REQUIRED TASK:
Whenever a line contains the string "picture", copy it out of the entries.

━━━━━━

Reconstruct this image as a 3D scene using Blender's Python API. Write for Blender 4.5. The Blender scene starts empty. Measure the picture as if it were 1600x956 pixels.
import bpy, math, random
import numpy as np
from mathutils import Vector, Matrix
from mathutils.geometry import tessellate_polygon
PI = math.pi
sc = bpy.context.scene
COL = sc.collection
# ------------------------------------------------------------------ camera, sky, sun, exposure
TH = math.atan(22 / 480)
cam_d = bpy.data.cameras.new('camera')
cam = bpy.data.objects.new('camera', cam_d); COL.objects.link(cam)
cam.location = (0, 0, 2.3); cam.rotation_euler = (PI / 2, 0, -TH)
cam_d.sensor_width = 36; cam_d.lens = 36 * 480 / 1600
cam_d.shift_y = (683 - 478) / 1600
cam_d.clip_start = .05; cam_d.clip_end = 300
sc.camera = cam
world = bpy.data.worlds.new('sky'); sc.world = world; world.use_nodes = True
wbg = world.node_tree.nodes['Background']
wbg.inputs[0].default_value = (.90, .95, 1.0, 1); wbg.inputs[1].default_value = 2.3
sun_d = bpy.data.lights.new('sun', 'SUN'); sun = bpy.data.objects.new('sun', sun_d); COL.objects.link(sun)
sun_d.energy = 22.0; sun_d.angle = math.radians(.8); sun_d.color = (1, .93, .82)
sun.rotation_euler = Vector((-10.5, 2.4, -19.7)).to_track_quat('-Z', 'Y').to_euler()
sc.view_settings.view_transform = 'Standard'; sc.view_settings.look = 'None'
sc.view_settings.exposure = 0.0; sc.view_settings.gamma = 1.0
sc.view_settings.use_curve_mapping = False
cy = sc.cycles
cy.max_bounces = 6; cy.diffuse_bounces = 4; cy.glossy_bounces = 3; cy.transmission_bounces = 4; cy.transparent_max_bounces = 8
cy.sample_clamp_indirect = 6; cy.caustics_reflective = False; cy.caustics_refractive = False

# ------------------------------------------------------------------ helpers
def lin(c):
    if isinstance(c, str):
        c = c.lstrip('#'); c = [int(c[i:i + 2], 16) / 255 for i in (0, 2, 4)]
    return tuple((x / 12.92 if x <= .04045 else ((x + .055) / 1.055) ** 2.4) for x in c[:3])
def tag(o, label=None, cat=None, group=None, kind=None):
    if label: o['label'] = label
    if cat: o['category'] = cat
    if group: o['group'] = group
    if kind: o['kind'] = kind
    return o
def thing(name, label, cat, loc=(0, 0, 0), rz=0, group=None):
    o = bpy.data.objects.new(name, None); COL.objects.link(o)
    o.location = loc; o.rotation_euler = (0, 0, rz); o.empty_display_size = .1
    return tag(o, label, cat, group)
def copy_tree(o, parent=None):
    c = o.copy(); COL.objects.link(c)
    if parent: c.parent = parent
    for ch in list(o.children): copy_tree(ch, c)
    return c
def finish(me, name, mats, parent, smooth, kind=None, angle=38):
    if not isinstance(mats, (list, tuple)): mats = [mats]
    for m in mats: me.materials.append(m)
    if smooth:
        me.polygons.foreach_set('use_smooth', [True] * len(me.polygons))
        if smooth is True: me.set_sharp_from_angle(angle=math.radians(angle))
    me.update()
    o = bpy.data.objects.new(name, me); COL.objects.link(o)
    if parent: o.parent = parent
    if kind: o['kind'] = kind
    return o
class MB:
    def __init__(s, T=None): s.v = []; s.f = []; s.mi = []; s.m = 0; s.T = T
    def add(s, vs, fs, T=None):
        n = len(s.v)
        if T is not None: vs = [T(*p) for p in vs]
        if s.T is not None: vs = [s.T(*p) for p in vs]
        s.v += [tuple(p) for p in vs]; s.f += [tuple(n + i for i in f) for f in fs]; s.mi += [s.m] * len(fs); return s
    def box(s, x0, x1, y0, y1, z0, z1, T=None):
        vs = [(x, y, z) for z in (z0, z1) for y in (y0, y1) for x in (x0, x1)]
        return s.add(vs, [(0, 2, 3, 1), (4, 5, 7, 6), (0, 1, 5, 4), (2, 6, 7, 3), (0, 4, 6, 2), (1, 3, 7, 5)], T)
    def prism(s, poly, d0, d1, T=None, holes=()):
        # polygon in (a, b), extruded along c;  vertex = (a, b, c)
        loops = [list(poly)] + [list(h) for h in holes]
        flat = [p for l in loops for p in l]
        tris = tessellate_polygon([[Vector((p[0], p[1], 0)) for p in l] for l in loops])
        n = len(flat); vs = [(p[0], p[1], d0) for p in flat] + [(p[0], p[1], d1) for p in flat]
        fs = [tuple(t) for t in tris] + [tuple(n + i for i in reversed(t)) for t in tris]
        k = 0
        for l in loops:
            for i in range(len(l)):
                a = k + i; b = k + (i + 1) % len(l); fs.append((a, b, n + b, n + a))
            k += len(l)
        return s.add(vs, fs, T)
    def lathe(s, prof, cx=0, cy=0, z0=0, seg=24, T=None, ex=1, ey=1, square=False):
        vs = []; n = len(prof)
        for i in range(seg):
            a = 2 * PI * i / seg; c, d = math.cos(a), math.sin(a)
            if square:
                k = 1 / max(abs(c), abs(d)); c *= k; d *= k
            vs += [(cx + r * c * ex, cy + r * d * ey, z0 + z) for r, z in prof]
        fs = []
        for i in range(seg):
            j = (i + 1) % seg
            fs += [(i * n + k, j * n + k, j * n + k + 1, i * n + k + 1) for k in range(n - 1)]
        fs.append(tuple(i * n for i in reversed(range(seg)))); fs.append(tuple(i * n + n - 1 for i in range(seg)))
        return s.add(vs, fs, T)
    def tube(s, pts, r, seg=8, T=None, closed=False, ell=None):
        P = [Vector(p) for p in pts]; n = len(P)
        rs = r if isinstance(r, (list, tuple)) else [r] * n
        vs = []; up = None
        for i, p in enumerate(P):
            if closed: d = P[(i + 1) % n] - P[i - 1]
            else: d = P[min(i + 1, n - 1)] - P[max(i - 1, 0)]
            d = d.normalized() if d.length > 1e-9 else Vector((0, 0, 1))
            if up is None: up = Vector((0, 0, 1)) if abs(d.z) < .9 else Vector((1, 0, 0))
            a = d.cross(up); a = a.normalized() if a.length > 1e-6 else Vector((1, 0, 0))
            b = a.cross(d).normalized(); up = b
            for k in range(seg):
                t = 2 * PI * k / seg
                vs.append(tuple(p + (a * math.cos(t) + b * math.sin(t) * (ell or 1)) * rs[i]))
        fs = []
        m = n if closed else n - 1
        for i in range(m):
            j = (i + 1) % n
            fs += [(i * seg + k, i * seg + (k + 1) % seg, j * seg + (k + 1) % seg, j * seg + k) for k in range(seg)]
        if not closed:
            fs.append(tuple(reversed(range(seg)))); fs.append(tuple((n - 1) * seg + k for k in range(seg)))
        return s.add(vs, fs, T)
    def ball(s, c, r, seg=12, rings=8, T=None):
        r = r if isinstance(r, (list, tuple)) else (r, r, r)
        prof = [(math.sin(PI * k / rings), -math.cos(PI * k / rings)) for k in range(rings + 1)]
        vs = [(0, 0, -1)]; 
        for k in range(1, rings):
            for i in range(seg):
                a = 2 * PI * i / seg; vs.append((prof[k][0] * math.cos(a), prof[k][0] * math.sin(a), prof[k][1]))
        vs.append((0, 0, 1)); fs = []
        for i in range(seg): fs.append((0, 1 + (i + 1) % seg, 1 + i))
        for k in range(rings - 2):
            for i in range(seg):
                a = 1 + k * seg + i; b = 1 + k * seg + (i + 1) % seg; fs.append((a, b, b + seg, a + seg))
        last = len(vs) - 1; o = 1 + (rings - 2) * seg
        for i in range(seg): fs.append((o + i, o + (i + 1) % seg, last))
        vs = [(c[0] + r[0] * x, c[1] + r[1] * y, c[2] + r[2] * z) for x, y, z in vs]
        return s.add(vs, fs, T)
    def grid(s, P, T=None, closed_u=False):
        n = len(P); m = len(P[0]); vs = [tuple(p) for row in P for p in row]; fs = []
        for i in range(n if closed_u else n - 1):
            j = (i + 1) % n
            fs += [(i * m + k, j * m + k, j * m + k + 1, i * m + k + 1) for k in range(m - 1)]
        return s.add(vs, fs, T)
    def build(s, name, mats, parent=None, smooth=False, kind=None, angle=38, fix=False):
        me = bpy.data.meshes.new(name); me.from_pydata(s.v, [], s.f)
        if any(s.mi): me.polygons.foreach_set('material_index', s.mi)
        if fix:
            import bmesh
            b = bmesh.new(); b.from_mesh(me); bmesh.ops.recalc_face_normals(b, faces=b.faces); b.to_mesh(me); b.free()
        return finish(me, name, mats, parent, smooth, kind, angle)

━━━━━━

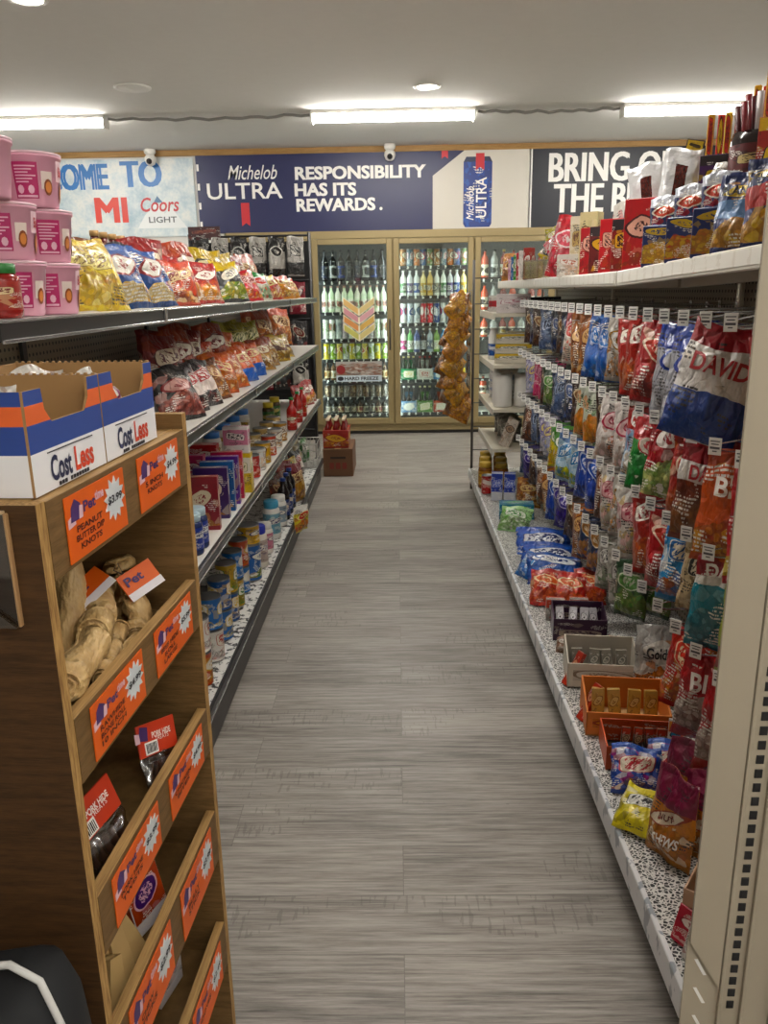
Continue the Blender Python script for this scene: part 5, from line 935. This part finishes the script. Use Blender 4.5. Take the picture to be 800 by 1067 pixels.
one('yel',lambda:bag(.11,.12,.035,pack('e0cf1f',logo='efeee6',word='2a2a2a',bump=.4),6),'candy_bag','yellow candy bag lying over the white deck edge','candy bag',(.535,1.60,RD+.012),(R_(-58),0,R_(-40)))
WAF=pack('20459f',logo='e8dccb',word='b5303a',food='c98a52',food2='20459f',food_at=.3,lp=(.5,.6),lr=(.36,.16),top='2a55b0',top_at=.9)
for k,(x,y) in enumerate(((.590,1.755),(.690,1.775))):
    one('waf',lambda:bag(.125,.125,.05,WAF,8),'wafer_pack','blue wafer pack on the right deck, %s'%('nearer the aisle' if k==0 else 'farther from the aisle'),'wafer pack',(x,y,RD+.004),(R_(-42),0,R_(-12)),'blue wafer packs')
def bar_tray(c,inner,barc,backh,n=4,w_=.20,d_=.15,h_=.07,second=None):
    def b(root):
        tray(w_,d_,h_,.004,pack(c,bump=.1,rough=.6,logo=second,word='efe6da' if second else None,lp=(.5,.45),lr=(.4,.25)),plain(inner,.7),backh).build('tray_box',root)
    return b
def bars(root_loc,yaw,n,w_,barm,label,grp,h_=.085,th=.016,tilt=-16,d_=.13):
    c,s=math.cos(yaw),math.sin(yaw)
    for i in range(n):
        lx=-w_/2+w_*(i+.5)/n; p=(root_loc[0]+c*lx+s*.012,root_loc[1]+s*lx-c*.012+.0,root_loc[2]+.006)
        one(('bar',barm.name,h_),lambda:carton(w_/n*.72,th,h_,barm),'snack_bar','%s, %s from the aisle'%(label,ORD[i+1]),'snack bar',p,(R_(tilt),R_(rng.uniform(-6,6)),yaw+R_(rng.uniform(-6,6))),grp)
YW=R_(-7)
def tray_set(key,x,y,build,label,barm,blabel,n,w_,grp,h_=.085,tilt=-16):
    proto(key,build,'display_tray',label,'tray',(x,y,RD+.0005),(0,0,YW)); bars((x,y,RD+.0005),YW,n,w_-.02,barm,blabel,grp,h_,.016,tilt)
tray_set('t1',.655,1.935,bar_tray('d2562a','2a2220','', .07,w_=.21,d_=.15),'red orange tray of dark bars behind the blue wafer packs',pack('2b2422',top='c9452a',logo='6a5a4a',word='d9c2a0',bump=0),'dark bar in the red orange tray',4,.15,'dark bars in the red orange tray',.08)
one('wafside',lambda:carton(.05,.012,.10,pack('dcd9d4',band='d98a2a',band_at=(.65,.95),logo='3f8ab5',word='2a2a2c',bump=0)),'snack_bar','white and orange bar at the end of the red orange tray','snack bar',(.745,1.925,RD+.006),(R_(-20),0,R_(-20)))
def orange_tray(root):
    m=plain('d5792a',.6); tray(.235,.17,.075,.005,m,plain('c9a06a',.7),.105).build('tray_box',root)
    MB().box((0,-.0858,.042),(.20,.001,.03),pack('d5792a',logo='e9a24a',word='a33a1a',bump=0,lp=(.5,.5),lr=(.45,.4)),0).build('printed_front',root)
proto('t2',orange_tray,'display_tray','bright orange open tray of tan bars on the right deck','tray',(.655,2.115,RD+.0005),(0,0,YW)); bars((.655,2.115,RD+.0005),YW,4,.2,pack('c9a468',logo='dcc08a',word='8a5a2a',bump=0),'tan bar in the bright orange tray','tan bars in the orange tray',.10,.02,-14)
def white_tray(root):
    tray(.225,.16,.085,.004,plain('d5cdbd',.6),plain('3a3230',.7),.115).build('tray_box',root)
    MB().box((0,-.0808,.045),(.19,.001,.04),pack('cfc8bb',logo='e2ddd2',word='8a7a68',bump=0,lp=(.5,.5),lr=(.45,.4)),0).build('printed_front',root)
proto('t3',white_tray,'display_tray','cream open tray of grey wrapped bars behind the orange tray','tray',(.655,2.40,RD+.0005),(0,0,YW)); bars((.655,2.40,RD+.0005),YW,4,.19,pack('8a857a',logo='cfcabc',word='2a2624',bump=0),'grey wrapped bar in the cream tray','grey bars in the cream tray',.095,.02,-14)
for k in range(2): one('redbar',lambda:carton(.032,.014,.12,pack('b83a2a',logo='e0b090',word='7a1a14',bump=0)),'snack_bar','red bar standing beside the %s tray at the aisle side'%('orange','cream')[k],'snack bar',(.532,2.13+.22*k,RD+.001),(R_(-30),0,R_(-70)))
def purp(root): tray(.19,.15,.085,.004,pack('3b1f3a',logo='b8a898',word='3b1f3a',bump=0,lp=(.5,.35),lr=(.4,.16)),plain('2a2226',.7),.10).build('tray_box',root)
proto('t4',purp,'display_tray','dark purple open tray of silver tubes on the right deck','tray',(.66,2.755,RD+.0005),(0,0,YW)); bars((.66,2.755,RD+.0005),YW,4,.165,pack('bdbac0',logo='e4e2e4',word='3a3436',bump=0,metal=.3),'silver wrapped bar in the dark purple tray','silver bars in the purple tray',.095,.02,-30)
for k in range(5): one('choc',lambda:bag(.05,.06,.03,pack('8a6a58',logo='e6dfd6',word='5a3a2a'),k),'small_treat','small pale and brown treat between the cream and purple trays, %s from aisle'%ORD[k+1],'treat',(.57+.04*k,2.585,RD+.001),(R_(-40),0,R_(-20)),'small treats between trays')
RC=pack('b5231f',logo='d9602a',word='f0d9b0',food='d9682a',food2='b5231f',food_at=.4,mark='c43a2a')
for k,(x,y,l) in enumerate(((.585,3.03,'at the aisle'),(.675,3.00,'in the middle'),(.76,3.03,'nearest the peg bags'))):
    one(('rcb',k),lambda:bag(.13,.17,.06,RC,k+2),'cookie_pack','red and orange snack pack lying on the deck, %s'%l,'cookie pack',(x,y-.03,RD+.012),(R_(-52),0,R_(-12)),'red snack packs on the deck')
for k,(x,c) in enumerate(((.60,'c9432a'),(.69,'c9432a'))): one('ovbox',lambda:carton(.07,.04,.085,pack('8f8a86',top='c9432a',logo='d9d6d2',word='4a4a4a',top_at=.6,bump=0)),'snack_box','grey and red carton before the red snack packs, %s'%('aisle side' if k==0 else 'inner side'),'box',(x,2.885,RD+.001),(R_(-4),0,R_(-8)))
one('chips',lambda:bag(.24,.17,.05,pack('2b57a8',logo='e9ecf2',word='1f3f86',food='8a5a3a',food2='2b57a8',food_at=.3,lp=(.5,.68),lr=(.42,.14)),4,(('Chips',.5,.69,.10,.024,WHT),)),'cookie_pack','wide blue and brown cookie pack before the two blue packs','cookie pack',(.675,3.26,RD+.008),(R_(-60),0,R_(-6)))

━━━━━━

SOLUTION TO THE EXERCISE:
Reconstruct this image as a 3D scene using Blender's Python API. Write for Blender 4.5. The Blender scene starts empty. Measure the picture as if it were 1600x956 pixels.
Continue the Blender Python script for this scene: part 5, from line 935. This part finishes the script. Use Blender 4.5. Take the picture to be 800 by 1067 pixels.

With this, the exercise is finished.